Battersea Power Station offered facelift

London's crumbling Battersea Power Station could be restored as part of a 4 billion pound redevelopment that would include a glass chimney taller than the Canary Wharf tower, the site's owners said on Friday.

The scheme would include more than 3,200 homes and an office campus covered by an "Eco-Dome" topped by a 300-metre (1,000ft) tower and a flue that would offer sun-powered natural ventilation, Irish-owned Real Estate Opportunities said.

But local campaigners who fear for the future of the 1930s art deco building said the plans were a "fantasy project" that would never be realised.

The brick-clad power hall with its four white chimneys on the Thames's south bank, 1.5 miles west of the Houses of Parliament, is one of London's most recognisable icons.

It featured on the cover of a Pink Floyd album - with an inflatable pink pig floating between its chimneys - and is much-loved by local residents.

But the building and its 38-acre site have fallen into disrepair since its power turbines ceased turning in 1983.

Since then a series of proposed redevelopments have been abandoned, including a Disney-style theme park and a conference centre.

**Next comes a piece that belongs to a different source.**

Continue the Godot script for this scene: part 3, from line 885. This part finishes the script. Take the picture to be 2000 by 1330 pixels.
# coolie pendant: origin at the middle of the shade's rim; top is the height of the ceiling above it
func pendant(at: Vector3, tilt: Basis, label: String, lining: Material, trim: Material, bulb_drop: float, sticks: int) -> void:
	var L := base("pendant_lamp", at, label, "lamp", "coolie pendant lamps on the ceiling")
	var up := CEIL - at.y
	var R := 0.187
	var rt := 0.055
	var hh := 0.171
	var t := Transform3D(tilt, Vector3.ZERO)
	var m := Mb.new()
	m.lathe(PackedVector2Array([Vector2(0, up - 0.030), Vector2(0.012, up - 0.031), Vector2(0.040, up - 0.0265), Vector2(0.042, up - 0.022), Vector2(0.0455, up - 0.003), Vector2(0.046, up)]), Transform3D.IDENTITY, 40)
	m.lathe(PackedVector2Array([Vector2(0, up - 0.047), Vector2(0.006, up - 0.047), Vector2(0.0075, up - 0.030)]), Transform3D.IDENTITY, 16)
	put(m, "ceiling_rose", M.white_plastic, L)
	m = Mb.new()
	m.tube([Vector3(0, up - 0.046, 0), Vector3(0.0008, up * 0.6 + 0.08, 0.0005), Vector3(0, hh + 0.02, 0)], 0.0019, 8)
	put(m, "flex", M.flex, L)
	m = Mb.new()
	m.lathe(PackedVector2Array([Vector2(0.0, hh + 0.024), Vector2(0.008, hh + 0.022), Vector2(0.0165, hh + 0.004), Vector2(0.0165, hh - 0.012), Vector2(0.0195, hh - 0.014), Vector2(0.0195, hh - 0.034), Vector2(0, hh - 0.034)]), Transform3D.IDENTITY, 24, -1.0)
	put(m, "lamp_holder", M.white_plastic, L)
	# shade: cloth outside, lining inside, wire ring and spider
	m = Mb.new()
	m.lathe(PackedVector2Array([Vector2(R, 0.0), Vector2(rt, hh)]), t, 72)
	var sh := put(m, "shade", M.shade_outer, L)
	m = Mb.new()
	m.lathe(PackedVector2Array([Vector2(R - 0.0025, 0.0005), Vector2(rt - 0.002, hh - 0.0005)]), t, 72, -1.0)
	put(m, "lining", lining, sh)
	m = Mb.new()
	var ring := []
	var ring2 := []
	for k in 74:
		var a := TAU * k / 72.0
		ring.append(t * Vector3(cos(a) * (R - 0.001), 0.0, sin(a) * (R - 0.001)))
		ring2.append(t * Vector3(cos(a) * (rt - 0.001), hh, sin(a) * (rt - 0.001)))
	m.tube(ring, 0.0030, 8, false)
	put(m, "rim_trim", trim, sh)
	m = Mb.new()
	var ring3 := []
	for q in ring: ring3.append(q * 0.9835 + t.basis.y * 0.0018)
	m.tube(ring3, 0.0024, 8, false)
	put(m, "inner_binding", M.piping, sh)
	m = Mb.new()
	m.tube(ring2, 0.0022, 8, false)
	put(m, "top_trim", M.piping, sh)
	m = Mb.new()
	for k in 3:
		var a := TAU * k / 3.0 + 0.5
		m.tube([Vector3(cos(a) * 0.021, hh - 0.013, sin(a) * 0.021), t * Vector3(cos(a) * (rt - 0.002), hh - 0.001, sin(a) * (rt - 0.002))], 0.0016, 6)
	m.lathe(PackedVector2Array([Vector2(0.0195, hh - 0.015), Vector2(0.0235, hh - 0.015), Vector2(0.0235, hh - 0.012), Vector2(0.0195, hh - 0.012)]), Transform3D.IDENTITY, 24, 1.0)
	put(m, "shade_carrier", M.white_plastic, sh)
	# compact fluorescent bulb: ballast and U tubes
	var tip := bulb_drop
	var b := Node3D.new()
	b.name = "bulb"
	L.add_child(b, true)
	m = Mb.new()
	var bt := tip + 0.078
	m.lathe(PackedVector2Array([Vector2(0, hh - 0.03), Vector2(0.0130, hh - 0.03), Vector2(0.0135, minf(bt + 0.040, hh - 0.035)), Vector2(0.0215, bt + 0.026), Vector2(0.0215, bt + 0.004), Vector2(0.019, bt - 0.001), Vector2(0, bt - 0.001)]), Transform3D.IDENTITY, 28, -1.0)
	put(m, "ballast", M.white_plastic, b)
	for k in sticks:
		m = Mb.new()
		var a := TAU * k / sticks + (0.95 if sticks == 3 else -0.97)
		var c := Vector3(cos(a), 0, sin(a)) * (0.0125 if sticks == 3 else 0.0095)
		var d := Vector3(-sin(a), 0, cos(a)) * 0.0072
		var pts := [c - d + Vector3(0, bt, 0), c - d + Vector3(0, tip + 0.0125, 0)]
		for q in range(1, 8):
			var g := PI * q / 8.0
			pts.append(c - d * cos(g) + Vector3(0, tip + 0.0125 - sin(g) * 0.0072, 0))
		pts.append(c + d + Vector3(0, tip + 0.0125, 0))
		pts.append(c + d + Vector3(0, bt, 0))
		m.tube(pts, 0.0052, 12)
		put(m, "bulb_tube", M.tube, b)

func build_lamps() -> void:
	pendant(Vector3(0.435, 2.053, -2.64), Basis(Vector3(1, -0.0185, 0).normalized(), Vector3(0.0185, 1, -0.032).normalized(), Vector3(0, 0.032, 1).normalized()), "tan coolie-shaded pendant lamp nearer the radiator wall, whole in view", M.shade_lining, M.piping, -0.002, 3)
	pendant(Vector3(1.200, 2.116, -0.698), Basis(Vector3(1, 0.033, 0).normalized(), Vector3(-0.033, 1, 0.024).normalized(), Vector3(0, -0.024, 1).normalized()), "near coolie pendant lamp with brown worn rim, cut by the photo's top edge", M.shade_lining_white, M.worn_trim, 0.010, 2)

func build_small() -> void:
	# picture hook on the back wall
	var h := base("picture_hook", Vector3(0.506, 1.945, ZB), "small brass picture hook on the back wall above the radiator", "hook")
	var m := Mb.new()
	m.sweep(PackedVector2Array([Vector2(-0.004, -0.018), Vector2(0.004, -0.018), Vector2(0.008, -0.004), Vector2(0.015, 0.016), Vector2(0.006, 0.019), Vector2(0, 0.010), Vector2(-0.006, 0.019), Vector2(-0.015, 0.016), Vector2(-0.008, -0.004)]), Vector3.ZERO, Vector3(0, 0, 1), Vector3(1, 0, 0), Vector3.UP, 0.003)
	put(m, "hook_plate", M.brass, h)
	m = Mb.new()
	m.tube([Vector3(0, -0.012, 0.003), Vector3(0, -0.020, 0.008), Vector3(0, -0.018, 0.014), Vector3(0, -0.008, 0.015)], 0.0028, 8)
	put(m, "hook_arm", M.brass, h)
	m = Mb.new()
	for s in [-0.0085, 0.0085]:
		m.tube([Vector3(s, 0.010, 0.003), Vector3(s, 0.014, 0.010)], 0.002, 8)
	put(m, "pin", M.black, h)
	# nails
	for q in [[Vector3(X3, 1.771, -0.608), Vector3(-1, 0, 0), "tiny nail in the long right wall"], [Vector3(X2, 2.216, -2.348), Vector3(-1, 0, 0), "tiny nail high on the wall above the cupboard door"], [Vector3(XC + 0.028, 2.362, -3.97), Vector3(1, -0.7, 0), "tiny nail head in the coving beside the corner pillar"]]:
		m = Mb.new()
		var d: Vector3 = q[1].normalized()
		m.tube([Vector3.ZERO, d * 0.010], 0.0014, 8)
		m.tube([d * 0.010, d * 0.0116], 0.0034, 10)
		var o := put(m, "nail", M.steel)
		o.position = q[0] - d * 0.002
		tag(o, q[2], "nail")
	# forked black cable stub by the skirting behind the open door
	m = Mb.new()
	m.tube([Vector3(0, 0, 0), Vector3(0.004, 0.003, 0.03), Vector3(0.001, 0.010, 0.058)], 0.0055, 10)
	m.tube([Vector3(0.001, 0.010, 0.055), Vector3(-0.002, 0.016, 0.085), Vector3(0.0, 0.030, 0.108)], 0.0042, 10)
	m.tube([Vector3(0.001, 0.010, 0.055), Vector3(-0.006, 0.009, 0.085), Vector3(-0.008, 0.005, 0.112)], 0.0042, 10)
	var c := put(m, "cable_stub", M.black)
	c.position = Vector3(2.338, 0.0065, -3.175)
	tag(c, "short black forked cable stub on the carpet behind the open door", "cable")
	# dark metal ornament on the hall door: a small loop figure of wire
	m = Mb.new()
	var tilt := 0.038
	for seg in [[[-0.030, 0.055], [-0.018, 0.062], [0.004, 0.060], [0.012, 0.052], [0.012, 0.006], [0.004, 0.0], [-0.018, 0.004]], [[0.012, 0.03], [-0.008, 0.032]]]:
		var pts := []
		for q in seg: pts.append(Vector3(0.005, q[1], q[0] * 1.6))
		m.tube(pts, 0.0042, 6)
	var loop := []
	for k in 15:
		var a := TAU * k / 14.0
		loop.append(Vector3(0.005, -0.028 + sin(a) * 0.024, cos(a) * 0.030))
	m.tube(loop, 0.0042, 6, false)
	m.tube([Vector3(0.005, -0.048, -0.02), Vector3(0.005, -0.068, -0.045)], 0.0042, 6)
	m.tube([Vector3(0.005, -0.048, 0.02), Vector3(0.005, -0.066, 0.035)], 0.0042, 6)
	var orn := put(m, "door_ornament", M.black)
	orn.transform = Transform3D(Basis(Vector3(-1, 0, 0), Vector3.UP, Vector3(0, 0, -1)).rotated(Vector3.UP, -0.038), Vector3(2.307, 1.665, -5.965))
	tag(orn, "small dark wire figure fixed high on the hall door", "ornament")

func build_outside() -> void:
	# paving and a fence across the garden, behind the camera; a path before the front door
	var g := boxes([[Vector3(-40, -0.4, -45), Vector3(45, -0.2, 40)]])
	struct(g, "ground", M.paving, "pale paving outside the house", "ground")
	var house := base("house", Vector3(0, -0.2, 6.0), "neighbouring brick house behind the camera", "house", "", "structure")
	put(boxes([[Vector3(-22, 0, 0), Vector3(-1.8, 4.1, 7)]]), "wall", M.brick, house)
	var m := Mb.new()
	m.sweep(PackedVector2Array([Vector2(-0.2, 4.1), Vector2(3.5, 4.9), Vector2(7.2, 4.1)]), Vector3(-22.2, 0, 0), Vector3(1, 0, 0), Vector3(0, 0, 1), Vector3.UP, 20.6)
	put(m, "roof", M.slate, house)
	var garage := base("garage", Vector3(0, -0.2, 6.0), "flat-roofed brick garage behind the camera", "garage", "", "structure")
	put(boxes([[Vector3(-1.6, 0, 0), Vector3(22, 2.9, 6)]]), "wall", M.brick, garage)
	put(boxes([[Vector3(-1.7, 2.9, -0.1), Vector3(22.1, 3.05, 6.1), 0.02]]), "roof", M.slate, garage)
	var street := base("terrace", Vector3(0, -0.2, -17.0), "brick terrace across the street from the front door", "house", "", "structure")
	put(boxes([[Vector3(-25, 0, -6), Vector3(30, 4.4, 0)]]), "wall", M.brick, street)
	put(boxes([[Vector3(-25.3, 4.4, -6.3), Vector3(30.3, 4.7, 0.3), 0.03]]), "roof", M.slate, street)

In the process the building has lost its roof and one wall and the owners, who bought the site for 400 million pounds in 2006, say they are spending 2 million pounds a year just to prevent its complete collapse.

Keith Garner, an architect with the Battersea Power Station Community Group, questioned the developer's motives.

"I think they are more interested in the value of the land and getting rid of the building," he said.

But a spokesman for the owner's development company, Treasury Holdings, insisted the power station building was safe in its hands.

"We believe that the power station is an asset, and bringing it back into life as a source of energy production, as we are going to do, is an absolutely essential component of the scheme," he said.

Under the plans, the developers would spend 150 million pounds restoring the building with a hotel, housing and shops as well as installing a new generator powered by biofuels, waste or other renewable sources.

Beside it would sit a large glass-cladded shopping, housing and office complex, as well as a six-acre public park.

Construction would start in 2012 and be completed by 2020.

But the scheme faces a number of obstacles, not least obtaining planning permission, including from London Mayor Boris Johnson, which could take up to three years.

The scheme also envisages an extension of the underground rail network to the site - a proposal the capital's transport authority has already rejected.